Yup.. a couple of blog ideas and a Christmas present idea.. and grocery list to Costco.

I love that you 'people listen/watch' like I do.. I find other people's conversations so fascinating and ESPECIALLY in your case with a first date.
Nope, never asked my husband the zombie question either!!

Baby Sister said...

I wouldn't really know what to do with the feather either. Good luck with that one. Watching people on first dates is SO hilarious and amusing!! I love it!!

Hilda said...

LOL!! Those posts ideas are a great idea! I'm forgetful too. :P

Sarah said...

I'm glad you passed your compatibility test because I'd hate to return your wedding gift. Feel honored because I have NEVER in my life been this on top to buying someone a wedding gift. We're talking MONTHS IN ADVANCE. I'm so proud of myself incase you can't tell.

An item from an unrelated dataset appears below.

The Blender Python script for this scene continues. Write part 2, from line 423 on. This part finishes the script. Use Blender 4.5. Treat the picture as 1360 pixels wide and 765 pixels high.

ps. It would have made my entire week if you had to make a collage about each other like PW and MM did when they had their marriage counseling.

Michelle said...

Ahahaha that date!!! That poor couple. Hilarious.

I love that he brought you a pheasant tail. What a gent.

Becky M said...

We had budget meetings before we got married, and still do. They work out great!

agirlandhersparkles.blogspot.com

Amanda - Voyage of the MeeMee said...

Hahahaha... he brought you a feather... that is hilarious! Such a boy! :) That date... ooof... so glad I'm done with that! lol :)

Anonymous said...

"It's last flight" should be "its last flight". You need a possessive pronoun in that sentence and not a contraction for "it is". Ironic, isn't it, considering the grammar post?